We could not have built such a team without the funding of the National Science Foundation through SES-0717454, SES-0517735, and an REU (Research Experience for Undergraduates) grant. Additional funding came from the United States Studies Centre at the University of Sydney and from the Harry Bridges Center for Labor Studies for working groups on Union Democracy Revisited (with David Olson) and Waterfront Workers History (with James Gregory) and, through the Center, a Washington State Labor Research Grant. Levi received a seed grant for a preliminary and related project from the Russell Sage Foundation.
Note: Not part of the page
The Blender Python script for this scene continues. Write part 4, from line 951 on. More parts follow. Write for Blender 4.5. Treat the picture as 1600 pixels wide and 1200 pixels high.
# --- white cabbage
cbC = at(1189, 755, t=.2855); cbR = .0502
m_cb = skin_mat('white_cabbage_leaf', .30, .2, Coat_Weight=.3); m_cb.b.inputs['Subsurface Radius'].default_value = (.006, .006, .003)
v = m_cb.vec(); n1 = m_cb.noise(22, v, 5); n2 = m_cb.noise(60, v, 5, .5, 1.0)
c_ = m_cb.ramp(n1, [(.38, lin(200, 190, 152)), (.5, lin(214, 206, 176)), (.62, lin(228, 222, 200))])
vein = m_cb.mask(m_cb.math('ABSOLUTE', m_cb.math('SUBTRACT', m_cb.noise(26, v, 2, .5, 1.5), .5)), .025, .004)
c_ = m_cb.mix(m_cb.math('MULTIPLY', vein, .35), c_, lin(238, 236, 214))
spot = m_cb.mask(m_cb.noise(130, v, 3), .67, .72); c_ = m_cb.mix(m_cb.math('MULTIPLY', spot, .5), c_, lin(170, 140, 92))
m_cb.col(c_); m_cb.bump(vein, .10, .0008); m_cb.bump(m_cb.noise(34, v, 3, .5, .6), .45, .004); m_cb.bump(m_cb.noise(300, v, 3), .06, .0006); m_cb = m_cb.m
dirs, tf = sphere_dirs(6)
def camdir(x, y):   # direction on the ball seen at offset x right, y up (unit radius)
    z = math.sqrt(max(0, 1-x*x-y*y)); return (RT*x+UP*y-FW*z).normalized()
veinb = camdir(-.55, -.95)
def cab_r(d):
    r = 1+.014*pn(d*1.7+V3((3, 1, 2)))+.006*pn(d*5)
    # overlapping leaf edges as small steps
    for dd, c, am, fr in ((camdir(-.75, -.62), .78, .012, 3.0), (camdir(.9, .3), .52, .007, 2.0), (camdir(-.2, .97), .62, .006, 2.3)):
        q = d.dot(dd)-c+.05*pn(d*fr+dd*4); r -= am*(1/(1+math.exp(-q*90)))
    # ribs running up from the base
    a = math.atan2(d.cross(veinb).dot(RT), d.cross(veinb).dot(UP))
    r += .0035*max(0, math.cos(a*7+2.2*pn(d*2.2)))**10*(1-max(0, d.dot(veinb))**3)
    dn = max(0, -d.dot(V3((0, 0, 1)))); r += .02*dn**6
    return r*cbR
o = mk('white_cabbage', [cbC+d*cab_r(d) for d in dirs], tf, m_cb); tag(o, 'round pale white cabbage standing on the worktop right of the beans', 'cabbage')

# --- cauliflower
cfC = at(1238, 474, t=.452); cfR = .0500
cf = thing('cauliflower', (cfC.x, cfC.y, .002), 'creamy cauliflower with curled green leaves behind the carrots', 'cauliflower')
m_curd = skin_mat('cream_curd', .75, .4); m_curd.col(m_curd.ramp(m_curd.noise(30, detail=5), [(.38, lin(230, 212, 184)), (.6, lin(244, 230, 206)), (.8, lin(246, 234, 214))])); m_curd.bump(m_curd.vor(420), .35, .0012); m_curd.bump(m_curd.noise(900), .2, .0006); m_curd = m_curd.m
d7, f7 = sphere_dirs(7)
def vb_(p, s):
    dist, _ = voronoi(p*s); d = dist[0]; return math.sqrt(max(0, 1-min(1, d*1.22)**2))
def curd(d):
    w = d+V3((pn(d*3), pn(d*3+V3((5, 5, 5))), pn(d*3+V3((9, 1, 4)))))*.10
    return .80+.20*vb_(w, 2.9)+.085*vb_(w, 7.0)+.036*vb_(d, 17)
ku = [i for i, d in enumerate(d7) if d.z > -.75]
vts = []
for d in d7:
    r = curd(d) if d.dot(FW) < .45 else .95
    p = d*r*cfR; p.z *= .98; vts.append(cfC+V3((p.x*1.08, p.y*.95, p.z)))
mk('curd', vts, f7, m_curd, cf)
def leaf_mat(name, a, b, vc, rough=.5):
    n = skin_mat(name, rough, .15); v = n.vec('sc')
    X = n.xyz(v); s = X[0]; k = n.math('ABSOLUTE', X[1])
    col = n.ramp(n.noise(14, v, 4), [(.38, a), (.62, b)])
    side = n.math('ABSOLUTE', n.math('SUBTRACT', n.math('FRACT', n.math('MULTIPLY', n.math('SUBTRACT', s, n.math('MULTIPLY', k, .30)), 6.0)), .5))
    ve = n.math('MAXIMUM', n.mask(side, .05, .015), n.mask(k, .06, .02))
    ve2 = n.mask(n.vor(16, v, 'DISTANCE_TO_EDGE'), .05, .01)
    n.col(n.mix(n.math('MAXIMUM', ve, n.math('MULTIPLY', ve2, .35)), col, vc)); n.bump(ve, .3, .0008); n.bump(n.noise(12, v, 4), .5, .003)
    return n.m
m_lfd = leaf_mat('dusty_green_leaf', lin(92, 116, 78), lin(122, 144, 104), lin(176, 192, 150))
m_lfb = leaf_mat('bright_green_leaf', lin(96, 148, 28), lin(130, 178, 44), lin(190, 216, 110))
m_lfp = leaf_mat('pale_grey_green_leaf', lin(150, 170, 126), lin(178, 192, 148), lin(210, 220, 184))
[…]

Politics & Society provided funding for an early conference and Florida State University for a later one. The Jere L. Bacharach Professorship supported some travel and other expenses, as did both Florida State University and the University of Wisconsin. The Helen Riaboff Whiteley Center at Friday Harbor provided additional research time and space and a lovely atmosphere in which to cogitate, collaborate, and write. We also relied heavily on the staff and resources of the Noel Butlin Archives Centre of Australian National University, the International Longshore and Warehouse Union archives, the Cal State Northridge special collections, the archives of the Harry Bridges Institute, and the special collections of the University of Washington.
Numerous colleagues shared their time and expertise. We benefited immensely from their feedback, questions, and tough love. Michael McGinnis and the late Elinor Ostrom sponsored a book party at the Workshop for Political Theory and Policy Analysis, Indiana University, to discuss our penultimate draft. Their comments proved invaluable, as did those of the discussants, especially Torben Iversen and Elisabeth Wood, who read the entire manuscript and continued to engage with us after the workshop ended. Christopher Adolph, Ron Magden, David Olson, Shane White, Eugene Vrana, Joe Wenzel, and, of course, the reviewers, Mark Lichbach, Gary Miller, Ignacio (Pacho) Sanchez-Cuenca, and Kathleen Thelen, commented on the final draft. Indeed, we owe a special thanks to Pacho, who advised us at the outset and was there to give us feedback at the end. Others who provided useful comments on particular chapters and arguments were Matt Baggetta, Matt Baretto, Tim Bartley, Dan Cole, Cliff Carrubra, Kathy Cramer-Walsh, Torun Dewan, Eric Dickson, Scott Gehlbach, Avner Greif, Jeff Hart, Macartan Humphreys, Edgar Kiser, Edmund Malesky, Greg Mallory, Steve Pfaff, David Soskice, and Erik Olin Wright. Lew Bateman and Chuck Myers, two of the best editors in the business, also offered good advice and support.